Like most readers, I have pet peeves about stories. There are tricks that nearly always bother me when I see them. One example is an ending in the future tense. I’ll avoid picking on any specific story by making up an example. Let’s say the story’s heroine wants to go to the zoo with her boyfriend, but he’s too lazy to take her there and doesn’t seem to love her enough. In the story, she tries to go to the zoo but has a panic attack in the parking lot. She picks up her phone to call him and ask him to meet her there, but hangs up without dialing. The ending paragraph might say something like:
She sees the day when she will call him hanging on the horizon, bright above the monkey cages. He will come leaping at the sound of her voice. He will swoop down from his perch atop the stool across from the television set and fly to her like a flock of exotic birds. He will stand beside her on the asphalt, and together they will both pretend to be in Africa, to be adventurers. He will kiss her then. He will use his tongue.
An ending like this is an ending of wish. When I see it used, I typically see it contradicting the story’s true ending, maybe in an effort to explain the character’s psychology. In this imaginary story, for example, the truth is that the character is doing nothing. She tried to make a change but failed, and now nothing is going to happen. She stays with the boyfriend though because she’s still hoping for a change, as the final paragraph describes.
The reason I don’t like this style of ending is that I think it removes the impact of the lack of change. I think an ending like this overexplains. Of course, the character wishes things would become different. A good story will have explained that in all that has gone before. I suspect that this type of ending sometimes comes from an urge to end on a satisfying note. If the story’s ending is unsatisfying, however, I would rather the unsatisfying note ring pure. This type of ending often reads like a copout to me, or like the author is trying to fool the reader or herself into going into denial along with the character.
All that to say, I read a story in the Indiana Review recently that showed me how an ending in the future tense can be successful. I think it’s deployed in a subtly different way, and I wanted to describe that. The story’s not online, so you’ll have to pick up a copy of the most recent issue to see the whole thing.
The story is called “Soon, Baby, Soon,” written by Rachel May. It is the story of how a family responds to a father who returns traumatized from war. It does an exquisite job of portraying the heartbreaking uncertainties of the situation, both the hope that things will work out and the despair when his condition seems destined to worsen. This is its last paragraph:
And just like that, for a single, soft second, our old dad is back. All his stories are behind his eyes. And the whole table lets out a big, heavy breath, like we’re deflating–not in a bad way like a ball going flat but in a good way, like maybe soon our bodies will float high enough off the ground to get back to that awe wonder marvel time. I know it will happen. I know we’re gonna get there, sure as I know I can dunk one day, me a girl, not even such a tall girl. I’m gonna do it. I will raise myself up for all of us and soar so easy through the air, and dunk, and everyone will smile and feel all fine and fluttery inside.

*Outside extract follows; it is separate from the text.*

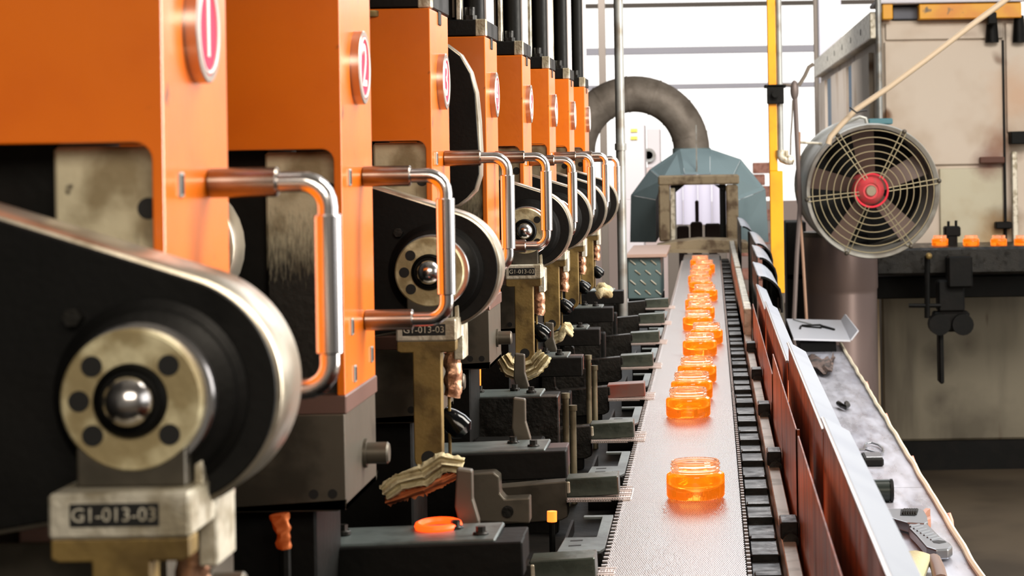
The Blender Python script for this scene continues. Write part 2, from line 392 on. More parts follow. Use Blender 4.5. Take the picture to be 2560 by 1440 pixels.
# objects seen through the mouth
t = thing('glazed_screen', 'pale lavender glazed screen seen through the furnace mouth', 'screen', (Xp(1745, 13), 13, -1.5)); off = t.location - Vector((0, 0, CZ))
for x0, x1 in [(1676, 1706), (1709, 1743), (1746, 1778), (1781, 1815)]:
    mb = MB(); bbox_px(mb, x0, 430, x1, 562, 13, .03, .002); mb.build('pane', m_lav, t, off)
mb = MB(); bbox_px(mb, 1672, 562, 1820, 1015, 13, .06); mb.build('base_panel', m_beamd, t, off)
mb = MB(); bbox_px(mb, 1672, 426, 1820, 431, 12.98, .06, .001)
for x in (1707.5, 1744.5, 1779.5): bbox_px(mb, x - 1, 428, x + 1, 562, 12.98, .05, 0)
mb.build('mullion_frame', m_beam, t, off)
for (x0, y0, x1, y1, lb) in [(1738, 502, 1747, 600, 'narrow dark upright bar in the furnace mouth'), (1692, 566, 1722, 605, 'low dark block at the left inside the furnace mouth'), (1726, 556, 1756, 605, 'low dark block in the middle inside the furnace mouth'), (1762, 560, 1802, 605, 'reddish dark block at the right inside the furnace mouth')]:
    mb = MB(); bbox_px(mb, x0, y0, x1, y1, 10.6 if x0 != 1738 else 10.8, .12, .008)
    z = min(v.z for v in mb.v); bb = ctr(mb); mb.box(bb.x - .02, bb.x + .02, bb.y - .04, bb.y + .04, -1.5, z + .01, 0)
    solo(mb, 'furnace_block', mat('dim_brown', (74, 58, 56), .7), lb, 'block')

# curved duct
t = thing('exhaust_duct', 'big curved grey-brown exhaust duct arching above the hood', 'duct', (Xp(1590, 10.1), 10.1, Zp(380, 10.1))); off = t.location - Vector((0, 0, CZ))
C = Wp(1586, 378, 10.62); k = 10.62 / F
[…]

I think the reason this works so well is that, while it’s still a wish, it’s not contradicting the truth of the story’s final note and final mood. The wish emphasizes the story’s last moment. It perhaps shows too much hope placed on a single moment, but that’s true to the moment. The story’s not undermining, or giving with one hand and taking away with the other. Instead, the future tense shows how people carry a thought forward, spinning a good moment out into a feeling that all is well in life, or the opposite. This way works much better for me. May’s future tense rings of a lovely poetry of hope. It’s not that this is a true happy ending–much is uncertain about the father in the story. It’s that this future tense is true to the moment from which it springs.